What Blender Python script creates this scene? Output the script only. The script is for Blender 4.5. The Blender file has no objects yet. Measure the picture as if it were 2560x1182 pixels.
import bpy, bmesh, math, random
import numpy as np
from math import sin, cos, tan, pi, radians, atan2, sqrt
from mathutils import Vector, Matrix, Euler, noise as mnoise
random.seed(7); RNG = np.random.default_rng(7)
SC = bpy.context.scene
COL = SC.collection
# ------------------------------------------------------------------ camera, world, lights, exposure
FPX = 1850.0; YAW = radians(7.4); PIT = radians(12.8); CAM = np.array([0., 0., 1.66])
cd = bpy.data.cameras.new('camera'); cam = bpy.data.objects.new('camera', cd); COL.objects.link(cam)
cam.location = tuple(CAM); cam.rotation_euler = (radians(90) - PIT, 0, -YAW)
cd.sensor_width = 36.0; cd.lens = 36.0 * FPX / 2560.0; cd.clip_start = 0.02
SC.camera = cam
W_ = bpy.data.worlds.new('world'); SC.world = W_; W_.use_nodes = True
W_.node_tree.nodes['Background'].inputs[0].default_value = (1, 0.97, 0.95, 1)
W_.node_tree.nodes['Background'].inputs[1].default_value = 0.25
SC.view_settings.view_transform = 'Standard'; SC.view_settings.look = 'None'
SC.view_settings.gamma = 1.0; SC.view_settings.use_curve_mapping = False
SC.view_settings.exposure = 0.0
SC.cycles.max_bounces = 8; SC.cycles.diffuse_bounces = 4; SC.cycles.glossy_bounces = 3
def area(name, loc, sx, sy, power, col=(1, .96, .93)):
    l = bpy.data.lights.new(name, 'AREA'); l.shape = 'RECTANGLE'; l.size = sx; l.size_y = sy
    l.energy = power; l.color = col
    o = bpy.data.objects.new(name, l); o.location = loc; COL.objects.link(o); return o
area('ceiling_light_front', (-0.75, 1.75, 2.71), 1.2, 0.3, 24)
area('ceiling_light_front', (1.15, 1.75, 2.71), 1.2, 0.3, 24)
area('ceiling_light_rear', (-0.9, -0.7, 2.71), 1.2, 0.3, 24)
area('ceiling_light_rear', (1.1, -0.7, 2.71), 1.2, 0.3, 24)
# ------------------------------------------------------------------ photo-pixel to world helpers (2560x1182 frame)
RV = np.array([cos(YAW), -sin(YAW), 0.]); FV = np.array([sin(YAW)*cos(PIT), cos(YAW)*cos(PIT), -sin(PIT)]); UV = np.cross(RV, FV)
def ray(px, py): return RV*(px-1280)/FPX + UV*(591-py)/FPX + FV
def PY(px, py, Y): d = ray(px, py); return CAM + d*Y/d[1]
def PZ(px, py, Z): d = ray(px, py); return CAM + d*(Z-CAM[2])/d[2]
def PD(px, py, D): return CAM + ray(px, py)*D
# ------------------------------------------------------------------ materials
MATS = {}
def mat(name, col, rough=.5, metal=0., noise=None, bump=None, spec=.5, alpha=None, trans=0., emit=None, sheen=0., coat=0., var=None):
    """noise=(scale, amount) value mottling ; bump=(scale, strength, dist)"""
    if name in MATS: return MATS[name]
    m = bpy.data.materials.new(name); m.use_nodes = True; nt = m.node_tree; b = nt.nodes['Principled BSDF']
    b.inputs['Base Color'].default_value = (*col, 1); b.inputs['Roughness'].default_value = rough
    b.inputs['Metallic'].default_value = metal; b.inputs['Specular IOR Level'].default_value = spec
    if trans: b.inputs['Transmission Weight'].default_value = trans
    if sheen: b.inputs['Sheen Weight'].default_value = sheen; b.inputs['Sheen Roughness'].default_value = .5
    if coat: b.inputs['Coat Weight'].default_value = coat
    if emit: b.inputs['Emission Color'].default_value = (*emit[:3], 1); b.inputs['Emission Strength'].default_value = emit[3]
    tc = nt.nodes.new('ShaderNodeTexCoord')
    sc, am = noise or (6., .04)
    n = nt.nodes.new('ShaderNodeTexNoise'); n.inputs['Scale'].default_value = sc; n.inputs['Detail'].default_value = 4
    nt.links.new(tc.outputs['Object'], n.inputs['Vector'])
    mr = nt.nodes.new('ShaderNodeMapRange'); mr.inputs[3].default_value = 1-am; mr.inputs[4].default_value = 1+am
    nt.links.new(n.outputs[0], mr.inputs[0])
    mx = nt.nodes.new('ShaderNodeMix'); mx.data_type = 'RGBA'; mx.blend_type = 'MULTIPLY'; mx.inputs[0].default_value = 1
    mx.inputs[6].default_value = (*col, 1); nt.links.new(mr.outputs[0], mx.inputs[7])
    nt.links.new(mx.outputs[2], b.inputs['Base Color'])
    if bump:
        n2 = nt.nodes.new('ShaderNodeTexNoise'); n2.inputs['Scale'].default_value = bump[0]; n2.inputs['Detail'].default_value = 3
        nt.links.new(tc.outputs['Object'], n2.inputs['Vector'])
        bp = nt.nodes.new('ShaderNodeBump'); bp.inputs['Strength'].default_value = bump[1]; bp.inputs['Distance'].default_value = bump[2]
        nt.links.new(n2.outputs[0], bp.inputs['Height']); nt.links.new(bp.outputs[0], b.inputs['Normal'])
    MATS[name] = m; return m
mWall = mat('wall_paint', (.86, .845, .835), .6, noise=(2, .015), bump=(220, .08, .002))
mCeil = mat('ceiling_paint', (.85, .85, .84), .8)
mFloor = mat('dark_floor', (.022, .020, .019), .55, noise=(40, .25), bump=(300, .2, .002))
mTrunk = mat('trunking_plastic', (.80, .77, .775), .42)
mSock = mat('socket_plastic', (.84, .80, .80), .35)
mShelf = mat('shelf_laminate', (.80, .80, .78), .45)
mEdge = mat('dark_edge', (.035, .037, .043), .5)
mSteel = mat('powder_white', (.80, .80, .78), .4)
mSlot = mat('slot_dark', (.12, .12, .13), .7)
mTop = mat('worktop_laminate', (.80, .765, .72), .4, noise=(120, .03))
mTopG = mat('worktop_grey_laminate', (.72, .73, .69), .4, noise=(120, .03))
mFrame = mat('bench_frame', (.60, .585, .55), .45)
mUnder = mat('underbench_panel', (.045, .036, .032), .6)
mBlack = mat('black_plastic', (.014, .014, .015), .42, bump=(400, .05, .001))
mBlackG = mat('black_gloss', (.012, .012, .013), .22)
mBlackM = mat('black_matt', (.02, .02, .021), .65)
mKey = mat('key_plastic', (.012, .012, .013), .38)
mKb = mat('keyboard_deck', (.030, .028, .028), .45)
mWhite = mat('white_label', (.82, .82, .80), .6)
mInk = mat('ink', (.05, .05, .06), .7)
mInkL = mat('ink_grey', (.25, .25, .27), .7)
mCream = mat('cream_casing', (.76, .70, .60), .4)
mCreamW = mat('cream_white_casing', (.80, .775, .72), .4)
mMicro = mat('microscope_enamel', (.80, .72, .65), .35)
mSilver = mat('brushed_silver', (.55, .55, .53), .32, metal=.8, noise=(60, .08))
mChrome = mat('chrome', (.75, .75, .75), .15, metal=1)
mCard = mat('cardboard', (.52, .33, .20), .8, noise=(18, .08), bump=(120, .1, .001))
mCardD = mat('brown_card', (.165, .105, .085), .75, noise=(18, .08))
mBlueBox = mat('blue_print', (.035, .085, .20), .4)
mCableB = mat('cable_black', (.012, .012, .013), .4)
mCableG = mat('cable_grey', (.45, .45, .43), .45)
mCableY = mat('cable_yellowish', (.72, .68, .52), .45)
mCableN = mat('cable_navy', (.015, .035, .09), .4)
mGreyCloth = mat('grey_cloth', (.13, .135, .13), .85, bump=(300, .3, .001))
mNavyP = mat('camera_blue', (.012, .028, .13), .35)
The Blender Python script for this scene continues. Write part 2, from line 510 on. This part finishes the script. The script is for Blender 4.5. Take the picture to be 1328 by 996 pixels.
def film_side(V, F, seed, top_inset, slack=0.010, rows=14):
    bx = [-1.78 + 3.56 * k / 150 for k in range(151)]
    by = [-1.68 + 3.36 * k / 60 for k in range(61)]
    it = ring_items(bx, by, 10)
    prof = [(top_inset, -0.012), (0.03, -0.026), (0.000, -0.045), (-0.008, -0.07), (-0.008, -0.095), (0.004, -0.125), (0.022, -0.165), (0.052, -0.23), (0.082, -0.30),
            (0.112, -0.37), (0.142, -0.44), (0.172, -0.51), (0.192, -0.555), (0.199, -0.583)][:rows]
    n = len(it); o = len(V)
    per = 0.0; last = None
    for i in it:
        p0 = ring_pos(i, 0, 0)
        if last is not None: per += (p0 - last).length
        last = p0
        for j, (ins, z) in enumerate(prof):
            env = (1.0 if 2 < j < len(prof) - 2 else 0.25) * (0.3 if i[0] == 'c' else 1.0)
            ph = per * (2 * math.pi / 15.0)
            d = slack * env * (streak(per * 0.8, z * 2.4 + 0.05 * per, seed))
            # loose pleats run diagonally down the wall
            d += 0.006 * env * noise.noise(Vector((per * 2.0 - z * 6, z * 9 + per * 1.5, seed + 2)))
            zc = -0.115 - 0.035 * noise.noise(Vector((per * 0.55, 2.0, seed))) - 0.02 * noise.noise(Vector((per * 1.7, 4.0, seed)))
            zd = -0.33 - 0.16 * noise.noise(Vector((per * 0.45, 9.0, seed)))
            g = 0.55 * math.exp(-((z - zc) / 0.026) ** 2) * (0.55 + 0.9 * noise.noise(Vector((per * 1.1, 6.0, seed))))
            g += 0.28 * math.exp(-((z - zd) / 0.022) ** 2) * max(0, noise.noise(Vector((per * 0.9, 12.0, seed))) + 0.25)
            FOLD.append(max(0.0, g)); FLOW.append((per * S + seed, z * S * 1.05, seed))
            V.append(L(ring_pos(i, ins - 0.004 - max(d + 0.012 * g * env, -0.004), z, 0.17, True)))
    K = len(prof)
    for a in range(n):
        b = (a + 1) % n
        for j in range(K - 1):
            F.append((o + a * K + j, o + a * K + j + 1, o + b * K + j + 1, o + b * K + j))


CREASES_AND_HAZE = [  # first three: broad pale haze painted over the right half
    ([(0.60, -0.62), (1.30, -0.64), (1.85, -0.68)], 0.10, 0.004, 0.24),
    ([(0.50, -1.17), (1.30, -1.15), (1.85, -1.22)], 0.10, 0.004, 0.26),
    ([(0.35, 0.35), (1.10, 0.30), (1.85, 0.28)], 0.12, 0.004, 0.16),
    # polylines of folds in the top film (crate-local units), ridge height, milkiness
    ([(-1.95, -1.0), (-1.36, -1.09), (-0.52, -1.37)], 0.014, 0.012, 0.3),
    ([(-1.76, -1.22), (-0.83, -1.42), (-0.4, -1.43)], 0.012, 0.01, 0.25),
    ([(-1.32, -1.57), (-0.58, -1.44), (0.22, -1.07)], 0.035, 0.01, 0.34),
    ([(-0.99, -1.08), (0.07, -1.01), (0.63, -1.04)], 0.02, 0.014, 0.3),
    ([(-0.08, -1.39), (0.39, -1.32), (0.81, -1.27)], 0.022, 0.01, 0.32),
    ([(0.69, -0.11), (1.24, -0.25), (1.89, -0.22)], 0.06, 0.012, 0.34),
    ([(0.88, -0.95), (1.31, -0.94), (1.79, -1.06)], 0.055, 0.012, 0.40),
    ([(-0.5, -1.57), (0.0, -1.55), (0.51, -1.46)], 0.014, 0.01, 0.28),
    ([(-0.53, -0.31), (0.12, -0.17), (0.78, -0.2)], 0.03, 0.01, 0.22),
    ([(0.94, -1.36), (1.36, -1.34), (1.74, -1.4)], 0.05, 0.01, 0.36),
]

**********

▶ WORK INSTRUCTIONS: Write down every line of the data above that includes the string "Python".

▶ THE COMPLETED TASK:
What Blender Python script creates this scene? Output the script only. The script is for Blender 4.5. The Blender file has no objects yet. Measure the picture as if it were 2560x1182 pixels.
The Blender Python script for this scene continues. Write part 2, from line 510 on. This part finishes the script. The script is for Blender 4.5. Take the picture to be 1328 by 996 pixels.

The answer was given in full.